» What is required
Print every entry exactly as written.

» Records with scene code
* * * * * * *

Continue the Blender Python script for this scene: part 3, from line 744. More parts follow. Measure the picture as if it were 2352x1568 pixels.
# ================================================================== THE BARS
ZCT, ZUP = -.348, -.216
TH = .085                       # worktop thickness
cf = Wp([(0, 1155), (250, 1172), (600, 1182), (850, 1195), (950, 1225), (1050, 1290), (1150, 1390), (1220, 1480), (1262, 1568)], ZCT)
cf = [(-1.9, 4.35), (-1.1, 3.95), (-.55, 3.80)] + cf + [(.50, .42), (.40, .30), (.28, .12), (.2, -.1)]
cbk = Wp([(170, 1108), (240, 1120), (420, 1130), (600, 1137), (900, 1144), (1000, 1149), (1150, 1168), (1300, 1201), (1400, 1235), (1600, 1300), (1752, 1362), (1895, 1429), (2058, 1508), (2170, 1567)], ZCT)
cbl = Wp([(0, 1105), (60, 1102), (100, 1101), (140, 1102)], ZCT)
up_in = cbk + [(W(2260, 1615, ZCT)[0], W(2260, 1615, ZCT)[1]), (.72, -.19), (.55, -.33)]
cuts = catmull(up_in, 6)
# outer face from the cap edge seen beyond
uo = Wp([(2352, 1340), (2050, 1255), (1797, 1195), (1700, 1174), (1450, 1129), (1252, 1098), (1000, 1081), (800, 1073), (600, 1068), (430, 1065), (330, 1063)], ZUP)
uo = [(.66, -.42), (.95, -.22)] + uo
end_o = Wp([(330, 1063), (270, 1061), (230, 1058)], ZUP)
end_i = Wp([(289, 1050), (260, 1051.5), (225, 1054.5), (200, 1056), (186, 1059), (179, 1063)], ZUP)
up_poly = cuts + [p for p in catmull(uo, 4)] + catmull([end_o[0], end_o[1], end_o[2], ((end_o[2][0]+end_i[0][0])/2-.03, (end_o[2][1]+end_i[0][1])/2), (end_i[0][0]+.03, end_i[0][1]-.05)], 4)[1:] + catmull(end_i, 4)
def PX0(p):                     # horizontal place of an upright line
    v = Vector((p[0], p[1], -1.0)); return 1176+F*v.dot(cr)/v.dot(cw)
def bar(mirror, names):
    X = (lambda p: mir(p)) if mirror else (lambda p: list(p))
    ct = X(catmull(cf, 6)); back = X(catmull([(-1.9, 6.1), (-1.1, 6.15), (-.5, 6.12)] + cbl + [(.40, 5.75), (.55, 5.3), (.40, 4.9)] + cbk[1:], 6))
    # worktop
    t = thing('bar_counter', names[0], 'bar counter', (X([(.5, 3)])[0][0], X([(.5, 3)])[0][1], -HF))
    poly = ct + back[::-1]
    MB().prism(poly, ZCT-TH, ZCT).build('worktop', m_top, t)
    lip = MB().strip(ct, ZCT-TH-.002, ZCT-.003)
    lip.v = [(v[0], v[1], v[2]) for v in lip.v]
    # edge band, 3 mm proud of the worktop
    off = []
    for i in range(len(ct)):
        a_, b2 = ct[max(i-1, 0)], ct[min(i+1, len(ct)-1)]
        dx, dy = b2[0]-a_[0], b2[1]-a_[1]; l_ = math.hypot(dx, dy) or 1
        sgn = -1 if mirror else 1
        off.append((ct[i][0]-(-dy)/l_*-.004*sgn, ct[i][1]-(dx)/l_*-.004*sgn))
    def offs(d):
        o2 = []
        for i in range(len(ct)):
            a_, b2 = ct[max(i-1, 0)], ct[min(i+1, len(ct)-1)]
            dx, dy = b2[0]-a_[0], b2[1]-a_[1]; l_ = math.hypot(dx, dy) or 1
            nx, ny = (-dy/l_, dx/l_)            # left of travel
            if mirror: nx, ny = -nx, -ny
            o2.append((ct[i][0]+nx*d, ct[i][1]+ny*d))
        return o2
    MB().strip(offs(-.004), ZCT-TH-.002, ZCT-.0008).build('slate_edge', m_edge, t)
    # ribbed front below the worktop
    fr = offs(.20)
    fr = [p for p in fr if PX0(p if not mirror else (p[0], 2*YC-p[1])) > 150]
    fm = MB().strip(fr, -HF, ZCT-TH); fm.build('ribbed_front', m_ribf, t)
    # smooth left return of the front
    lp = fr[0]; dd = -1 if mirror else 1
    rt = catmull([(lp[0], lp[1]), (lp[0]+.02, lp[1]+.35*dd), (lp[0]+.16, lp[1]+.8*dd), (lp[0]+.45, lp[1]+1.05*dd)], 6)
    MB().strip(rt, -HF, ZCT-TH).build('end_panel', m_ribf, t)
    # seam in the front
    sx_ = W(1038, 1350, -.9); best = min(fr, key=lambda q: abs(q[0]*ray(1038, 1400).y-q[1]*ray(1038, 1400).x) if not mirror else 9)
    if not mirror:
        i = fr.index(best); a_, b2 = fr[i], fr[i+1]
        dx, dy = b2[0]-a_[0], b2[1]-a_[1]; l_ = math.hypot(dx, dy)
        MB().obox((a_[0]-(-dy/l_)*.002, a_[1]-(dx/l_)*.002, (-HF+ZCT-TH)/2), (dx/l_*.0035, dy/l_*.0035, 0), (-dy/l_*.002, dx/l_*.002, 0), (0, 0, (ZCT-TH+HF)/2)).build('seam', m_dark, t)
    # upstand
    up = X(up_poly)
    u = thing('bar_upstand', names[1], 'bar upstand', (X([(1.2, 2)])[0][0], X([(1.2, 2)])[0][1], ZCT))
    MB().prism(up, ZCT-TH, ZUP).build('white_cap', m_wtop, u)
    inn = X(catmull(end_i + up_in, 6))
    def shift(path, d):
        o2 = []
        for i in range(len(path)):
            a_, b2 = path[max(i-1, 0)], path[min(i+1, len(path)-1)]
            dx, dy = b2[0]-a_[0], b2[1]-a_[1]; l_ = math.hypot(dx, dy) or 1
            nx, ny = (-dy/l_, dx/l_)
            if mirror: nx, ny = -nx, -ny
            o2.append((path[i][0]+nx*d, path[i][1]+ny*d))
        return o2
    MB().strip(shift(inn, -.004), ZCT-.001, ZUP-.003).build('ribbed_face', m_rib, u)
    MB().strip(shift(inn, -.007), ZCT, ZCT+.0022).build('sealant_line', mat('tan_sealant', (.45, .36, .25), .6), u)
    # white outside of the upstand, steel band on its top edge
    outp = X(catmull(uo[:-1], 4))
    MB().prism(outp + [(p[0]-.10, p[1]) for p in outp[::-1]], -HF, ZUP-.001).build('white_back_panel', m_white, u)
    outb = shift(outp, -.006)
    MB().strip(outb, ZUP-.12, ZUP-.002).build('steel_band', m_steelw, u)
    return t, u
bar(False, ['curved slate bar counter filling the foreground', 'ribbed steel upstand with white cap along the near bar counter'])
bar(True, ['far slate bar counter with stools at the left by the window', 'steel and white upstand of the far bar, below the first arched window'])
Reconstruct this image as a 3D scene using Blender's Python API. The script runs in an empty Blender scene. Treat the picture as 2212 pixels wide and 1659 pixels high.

* * * * * * *

» Solution
Continue the Blender Python script for this scene: part 3, from line 744. More parts follow. Measure the picture as if it were 2352x1568 pixels.
# ================================================================== THE BARS
ZCT, ZUP = -.348, -.216
TH = .085                       # worktop thickness
cf = Wp([(0, 1155), (250, 1172), (600, 1182), (850, 1195), (950, 1225), (1050, 1290), (1150, 1390), (1220, 1480), (1262, 1568)], ZCT)
cf = [(-1.9, 4.35), (-1.1, 3.95), (-.55, 3.80)] + cf + [(.50, .42), (.40, .30), (.28, .12), (.2, -.1)]
cbk = Wp([(170, 1108), (240, 1120), (420, 1130), (600, 1137), (900, 1144), (1000, 1149), (1150, 1168), (1300, 1201), (1400, 1235), (1600, 1300), (1752, 1362), (1895, 1429), (2058, 1508), (2170, 1567)], ZCT)
cbl = Wp([(0, 1105), (60, 1102), (100, 1101), (140, 1102)], ZCT)
up_in = cbk + [(W(2260, 1615, ZCT)[0], W(2260, 1615, ZCT)[1]), (.72, -.19), (.55, -.33)]
cuts = catmull(up_in, 6)
# outer face from the cap edge seen beyond
uo = Wp([(2352, 1340), (2050, 1255), (1797, 1195), (1700, 1174), (1450, 1129), (1252, 1098), (1000, 1081), (800, 1073), (600, 1068), (430, 1065), (330, 1063)], ZUP)
uo = [(.66, -.42), (.95, -.22)] + uo
end_o = Wp([(330, 1063), (270, 1061), (230, 1058)], ZUP)
end_i = Wp([(289, 1050), (260, 1051.5), (225, 1054.5), (200, 1056), (186, 1059), (179, 1063)], ZUP)
up_poly = cuts + [p for p in catmull(uo, 4)] + catmull([end_o[0], end_o[1], end_o[2], ((end_o[2][0]+end_i[0][0])/2-.03, (end_o[2][1]+end_i[0][1])/2), (end_i[0][0]+.03, end_i[0][1]-.05)], 4)[1:] + catmull(end_i, 4)
def PX0(p):                     # horizontal place of an upright line
    v = Vector((p[0], p[1], -1.0)); return 1176+F*v.dot(cr)/v.dot(cw)
def bar(mirror, names):
    X = (lambda p: mir(p)) if mirror else (lambda p: list(p))
    ct = X(catmull(cf, 6)); back = X(catmull([(-1.9, 6.1), (-1.1, 6.15), (-.5, 6.12)] + cbl + [(.40, 5.75), (.55, 5.3), (.40, 4.9)] + cbk[1:], 6))
    # worktop
    t = thing('bar_counter', names[0], 'bar counter', (X([(.5, 3)])[0][0], X([(.5, 3)])[0][1], -HF))
    poly = ct + back[::-1]
    MB().prism(poly, ZCT-TH, ZCT).build('worktop', m_top, t)
    lip = MB().strip(ct, ZCT-TH-.002, ZCT-.003)
    lip.v = [(v[0], v[1], v[2]) for v in lip.v]
    # edge band, 3 mm proud of the worktop
    off = []
    for i in range(len(ct)):
        a_, b2 = ct[max(i-1, 0)], ct[min(i+1, len(ct)-1)]
        dx, dy = b2[0]-a_[0], b2[1]-a_[1]; l_ = math.hypot(dx, dy) or 1
        sgn = -1 if mirror else 1
        off.append((ct[i][0]-(-dy)/l_*-.004*sgn, ct[i][1]-(dx)/l_*-.004*sgn))
    def offs(d):
        o2 = []
        for i in range(len(ct)):
            a_, b2 = ct[max(i-1, 0)], ct[min(i+1, len(ct)-1)]
            dx, dy = b2[0]-a_[0], b2[1]-a_[1]; l_ = math.hypot(dx, dy) or 1
            nx, ny = (-dy/l_, dx/l_)            # left of travel
            if mirror: nx, ny = -nx, -ny
            o2.append((ct[i][0]+nx*d, ct[i][1]+ny*d))
        return o2
    MB().strip(offs(-.004), ZCT-TH-.002, ZCT-.0008).build('slate_edge', m_edge, t)
    # ribbed front below the worktop
    fr = offs(.20)
    fr = [p for p in fr if PX0(p if not mirror else (p[0], 2*YC-p[1])) > 150]
    fm = MB().strip(fr, -HF, ZCT-TH); fm.build('ribbed_front', m_ribf, t)
    # smooth left return of the front
    lp = fr[0]; dd = -1 if mirror else 1
    rt = catmull([(lp[0], lp[1]), (lp[0]+.02, lp[1]+.35*dd), (lp[0]+.16, lp[1]+.8*dd), (lp[0]+.45, lp[1]+1.05*dd)], 6)
    MB().strip(rt, -HF, ZCT-TH).build('end_panel', m_ribf, t)
    # seam in the front
    sx_ = W(1038, 1350, -.9); best = min(fr, key=lambda q: abs(q[0]*ray(1038, 1400).y-q[1]*ray(1038, 1400).x) if not mirror else 9)
    if not mirror:
        i = fr.index(best); a_, b2 = fr[i], fr[i+1]
        dx, dy = b2[0]-a_[0], b2[1]-a_[1]; l_ = math.hypot(dx, dy)
        MB().obox((a_[0]-(-dy/l_)*.002, a_[1]-(dx/l_)*.002, (-HF+ZCT-TH)/2), (dx/l_*.0035, dy/l_*.0035, 0), (-dy/l_*.002, dx/l_*.002, 0), (0, 0, (ZCT-TH+HF)/2)).build('seam', m_dark, t)
    # upstand
    up = X(up_poly)
    u = thing('bar_upstand', names[1], 'bar upstand', (X([(1.2, 2)])[0][0], X([(1.2, 2)])[0][1], ZCT))
    MB().prism(up, ZCT-TH, ZUP).build('white_cap', m_wtop, u)
    inn = X(catmull(end_i + up_in, 6))
    def shift(path, d):
        o2 = []
        for i in range(len(path)):
            a_, b2 = path[max(i-1, 0)], path[min(i+1, len(path)-1)]
            dx, dy = b2[0]-a_[0], b2[1]-a_[1]; l_ = math.hypot(dx, dy) or 1
            nx, ny = (-dy/l_, dx/l_)
            if mirror: nx, ny = -nx, -ny
            o2.append((path[i][0]+nx*d, path[i][1]+ny*d))
        return o2
    MB().strip(shift(inn, -.004), ZCT-.001, ZUP-.003).build('ribbed_face', m_rib, u)
    MB().strip(shift(inn, -.007), ZCT, ZCT+.0022).build('sealant_line', mat('tan_sealant', (.45, .36, .25), .6), u)
    # white outside of the upstand, steel band on its top edge
    outp = X(catmull(uo[:-1], 4))
    MB().prism(outp + [(p[0]-.10, p[1]) for p in outp[::-1]], -HF, ZUP-.001).build('white_back_panel', m_white, u)
    outb = shift(outp, -.006)
    MB().strip(outb, ZUP-.12, ZUP-.002).build('steel_band', m_steelw, u)
    return t, u
bar(False, ['curved slate bar counter filling the foreground', 'ribbed steel upstand with white cap along the near bar counter'])
bar(True, ['far slate bar counter with stools at the left by the window', 'steel and white upstand of the far bar, below the first arched window'])
Reconstruct this image as a 3D scene using Blender's Python API. The script runs in an empty Blender scene. Treat the picture as 2212 pixels wide and 1659 pixels high.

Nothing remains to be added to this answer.